Natuurlijk gaat het niet om een machtsgreep. Als eerste laat de Rooms-Katholieke Kerk door haar handelwijze zien dat ze erkent dat internet een ontzettend belangrijk middel is om de boodschap van Christus uit te dragen. Dat is een beleidslijn waarvoor de eerste aanzet al in de jaren tachtig is gegeven. De kerk beseft dat de extensie kan helpen om het rooms-katholieke geloof op een authentieke wijze kan uitdragen en is bereid daarin te investeren. Een uitermate slim idee vol onzekerheden. Het moet immers nog bewezen worden of .catholic in de praktijk gaat werken.
Verkrampt
Een ander door dr. Kronenburg opgevoerd argument is: „Wij zijn (ook) katholiek.” Die discussie is erg oud, maar lost zo weinig op. Ze is verder niet gericht op heling van het gedeelde lichaam van Christus.
Ik vind het overigens ook een oneigenlijk argument. Dr. Plaisier zegt terecht dat een internetextensie niet de werkelijkheid insluit, maar het voert te ver te stellen dat dit de oecumene negatief raakt. Het is een verkrampte typisch Nederlandse reactie die Rome niet zal bereiken.

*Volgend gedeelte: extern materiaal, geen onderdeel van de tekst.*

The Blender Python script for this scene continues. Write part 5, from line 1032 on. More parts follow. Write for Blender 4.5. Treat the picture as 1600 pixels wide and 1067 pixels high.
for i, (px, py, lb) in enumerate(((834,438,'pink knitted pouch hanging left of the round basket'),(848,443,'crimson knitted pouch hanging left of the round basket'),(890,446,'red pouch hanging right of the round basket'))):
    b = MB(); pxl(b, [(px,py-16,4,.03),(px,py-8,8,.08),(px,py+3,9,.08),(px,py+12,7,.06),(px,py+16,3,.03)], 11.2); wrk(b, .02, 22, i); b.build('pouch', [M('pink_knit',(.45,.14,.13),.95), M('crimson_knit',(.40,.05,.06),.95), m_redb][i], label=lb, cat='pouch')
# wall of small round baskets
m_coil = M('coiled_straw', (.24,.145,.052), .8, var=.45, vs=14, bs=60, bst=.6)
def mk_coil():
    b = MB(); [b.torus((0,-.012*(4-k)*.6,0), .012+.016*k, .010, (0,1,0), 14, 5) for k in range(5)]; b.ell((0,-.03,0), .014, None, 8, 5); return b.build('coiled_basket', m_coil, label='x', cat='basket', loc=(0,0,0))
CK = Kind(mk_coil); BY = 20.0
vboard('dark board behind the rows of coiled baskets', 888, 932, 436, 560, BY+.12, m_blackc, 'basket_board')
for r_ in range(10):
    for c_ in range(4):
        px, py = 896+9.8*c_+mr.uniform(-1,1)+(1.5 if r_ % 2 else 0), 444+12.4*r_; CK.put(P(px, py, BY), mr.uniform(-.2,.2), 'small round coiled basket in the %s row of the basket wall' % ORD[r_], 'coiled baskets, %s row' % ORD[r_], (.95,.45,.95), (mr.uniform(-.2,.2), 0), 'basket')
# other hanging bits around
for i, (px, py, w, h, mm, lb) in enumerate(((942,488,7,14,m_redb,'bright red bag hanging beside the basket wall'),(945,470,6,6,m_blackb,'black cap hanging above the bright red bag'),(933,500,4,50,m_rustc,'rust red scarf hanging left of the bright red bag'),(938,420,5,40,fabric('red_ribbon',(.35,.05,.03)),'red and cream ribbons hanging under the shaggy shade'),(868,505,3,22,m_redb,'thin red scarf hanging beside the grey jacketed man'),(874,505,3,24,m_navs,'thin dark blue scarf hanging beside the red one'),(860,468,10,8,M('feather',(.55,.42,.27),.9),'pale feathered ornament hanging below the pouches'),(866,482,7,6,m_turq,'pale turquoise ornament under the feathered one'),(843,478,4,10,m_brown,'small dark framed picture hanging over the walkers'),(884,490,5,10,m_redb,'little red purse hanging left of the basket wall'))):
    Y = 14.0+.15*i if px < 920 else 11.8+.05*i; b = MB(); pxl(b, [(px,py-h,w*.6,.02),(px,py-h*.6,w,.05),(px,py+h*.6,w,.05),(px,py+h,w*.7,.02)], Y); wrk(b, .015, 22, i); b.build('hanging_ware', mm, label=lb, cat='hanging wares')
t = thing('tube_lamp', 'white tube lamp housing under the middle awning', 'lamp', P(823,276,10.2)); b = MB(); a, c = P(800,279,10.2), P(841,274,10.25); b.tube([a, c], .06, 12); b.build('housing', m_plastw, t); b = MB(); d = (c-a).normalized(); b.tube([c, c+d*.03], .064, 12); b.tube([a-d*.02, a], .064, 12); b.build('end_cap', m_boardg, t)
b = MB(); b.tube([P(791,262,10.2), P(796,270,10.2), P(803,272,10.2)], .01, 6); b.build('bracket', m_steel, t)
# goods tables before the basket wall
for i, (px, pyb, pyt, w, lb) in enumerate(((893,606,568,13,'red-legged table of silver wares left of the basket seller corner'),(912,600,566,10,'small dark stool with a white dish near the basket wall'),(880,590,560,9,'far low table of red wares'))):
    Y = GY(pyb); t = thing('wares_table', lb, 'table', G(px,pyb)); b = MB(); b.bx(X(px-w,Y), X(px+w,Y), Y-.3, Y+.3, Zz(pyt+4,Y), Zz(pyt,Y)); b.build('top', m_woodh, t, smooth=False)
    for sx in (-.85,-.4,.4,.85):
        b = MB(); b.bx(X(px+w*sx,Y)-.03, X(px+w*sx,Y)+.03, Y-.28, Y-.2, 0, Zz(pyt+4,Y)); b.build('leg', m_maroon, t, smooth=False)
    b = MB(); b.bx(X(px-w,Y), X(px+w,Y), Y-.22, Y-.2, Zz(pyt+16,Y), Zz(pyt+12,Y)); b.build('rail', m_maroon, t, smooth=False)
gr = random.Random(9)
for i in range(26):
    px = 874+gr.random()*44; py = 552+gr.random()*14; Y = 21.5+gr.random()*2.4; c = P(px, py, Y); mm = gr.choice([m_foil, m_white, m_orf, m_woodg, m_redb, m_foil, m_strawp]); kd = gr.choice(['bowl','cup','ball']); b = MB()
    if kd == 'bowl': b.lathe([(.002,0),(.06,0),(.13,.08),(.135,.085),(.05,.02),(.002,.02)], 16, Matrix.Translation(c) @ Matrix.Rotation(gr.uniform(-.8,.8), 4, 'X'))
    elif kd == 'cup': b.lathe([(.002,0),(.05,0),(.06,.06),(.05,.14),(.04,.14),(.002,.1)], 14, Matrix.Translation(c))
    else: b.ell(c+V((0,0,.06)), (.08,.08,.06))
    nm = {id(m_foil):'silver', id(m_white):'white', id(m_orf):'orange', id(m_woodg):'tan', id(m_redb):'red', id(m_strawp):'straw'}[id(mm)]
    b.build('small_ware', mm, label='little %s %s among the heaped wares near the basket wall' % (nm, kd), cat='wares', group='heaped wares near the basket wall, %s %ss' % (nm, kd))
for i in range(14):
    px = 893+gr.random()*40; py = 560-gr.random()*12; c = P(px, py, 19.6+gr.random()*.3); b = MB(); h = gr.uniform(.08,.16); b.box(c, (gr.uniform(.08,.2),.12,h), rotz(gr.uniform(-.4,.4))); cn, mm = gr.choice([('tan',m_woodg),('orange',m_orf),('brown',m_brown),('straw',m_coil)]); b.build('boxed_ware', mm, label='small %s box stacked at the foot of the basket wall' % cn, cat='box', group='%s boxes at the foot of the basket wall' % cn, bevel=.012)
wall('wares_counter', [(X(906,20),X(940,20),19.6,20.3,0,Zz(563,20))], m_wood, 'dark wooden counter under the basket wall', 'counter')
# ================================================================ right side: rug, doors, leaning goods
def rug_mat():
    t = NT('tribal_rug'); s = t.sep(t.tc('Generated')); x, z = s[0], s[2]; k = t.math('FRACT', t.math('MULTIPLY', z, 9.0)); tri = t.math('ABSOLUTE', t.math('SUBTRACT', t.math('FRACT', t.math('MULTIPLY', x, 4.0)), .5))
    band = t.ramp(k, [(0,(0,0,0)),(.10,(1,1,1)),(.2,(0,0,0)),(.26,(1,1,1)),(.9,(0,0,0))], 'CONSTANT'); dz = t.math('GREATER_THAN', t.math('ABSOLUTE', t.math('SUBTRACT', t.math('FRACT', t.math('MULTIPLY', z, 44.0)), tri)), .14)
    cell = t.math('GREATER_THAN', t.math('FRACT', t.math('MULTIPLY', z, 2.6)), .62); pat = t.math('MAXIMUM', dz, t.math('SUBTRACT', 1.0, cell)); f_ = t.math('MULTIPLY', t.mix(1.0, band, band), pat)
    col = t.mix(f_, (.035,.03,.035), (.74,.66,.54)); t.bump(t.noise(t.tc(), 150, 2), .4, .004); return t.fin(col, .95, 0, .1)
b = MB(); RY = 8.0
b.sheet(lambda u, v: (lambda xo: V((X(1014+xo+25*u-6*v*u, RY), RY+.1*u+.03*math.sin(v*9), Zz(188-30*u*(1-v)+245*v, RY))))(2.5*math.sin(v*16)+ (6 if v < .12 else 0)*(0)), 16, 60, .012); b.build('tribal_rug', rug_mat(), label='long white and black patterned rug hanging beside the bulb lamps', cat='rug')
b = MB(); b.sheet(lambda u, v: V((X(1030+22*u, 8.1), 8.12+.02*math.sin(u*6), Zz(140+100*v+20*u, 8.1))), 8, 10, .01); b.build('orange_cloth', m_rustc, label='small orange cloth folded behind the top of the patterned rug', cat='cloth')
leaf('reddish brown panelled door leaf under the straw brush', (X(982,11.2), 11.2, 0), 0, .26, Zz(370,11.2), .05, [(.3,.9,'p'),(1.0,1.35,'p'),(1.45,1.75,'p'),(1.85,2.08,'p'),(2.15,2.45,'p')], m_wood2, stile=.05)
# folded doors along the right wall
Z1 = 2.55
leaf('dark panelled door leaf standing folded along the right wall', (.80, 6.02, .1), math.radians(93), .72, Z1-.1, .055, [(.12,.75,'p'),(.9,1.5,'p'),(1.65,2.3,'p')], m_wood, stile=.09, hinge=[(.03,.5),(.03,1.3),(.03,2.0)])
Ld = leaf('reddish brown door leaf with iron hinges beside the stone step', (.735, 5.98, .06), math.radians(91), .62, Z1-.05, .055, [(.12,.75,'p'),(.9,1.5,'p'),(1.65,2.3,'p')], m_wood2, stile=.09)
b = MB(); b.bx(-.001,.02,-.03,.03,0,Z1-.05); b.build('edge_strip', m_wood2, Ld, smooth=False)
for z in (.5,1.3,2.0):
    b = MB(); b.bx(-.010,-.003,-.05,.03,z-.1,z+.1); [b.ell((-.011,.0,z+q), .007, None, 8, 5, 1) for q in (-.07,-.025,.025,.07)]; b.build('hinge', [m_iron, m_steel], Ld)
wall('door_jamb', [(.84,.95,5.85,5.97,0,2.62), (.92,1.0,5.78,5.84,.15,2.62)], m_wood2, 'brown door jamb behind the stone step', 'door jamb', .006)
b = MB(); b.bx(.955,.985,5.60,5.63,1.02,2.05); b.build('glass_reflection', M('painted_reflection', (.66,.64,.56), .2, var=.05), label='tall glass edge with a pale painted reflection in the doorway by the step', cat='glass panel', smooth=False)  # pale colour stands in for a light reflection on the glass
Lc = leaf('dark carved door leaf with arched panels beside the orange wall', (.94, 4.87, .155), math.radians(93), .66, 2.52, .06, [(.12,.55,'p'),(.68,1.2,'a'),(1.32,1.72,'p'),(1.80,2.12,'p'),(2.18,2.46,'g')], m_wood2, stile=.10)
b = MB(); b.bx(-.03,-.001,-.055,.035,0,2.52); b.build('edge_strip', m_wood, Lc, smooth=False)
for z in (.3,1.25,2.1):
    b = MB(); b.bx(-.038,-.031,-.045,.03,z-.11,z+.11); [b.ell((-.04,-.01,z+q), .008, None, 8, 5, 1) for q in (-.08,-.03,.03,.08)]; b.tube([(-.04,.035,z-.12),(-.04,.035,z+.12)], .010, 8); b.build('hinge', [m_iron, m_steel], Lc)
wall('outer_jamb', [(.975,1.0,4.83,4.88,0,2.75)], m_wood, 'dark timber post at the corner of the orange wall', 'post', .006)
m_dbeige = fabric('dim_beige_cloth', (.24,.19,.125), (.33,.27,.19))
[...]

Dr. Kronenburg spant de aanvraag van .catholic voor zijn karretje door het over de boeg van de oecumene te gooien. Het wijst mijns inziens op een protestants identiteitsvraagstuk. Men zet zich liever af tegen de „Roomse Kerk” –wat een afschuwelijke term– dan dat men de oecumene bevordert die op wereldschaal zo veel gelovigen inspireert en met God verbindt.
De auteur is rooms-katholiek mediawetenschapper en schrijver van het ”Handboek kerk en social media”. Hij beheert onder meer de website www.katholiek.nl.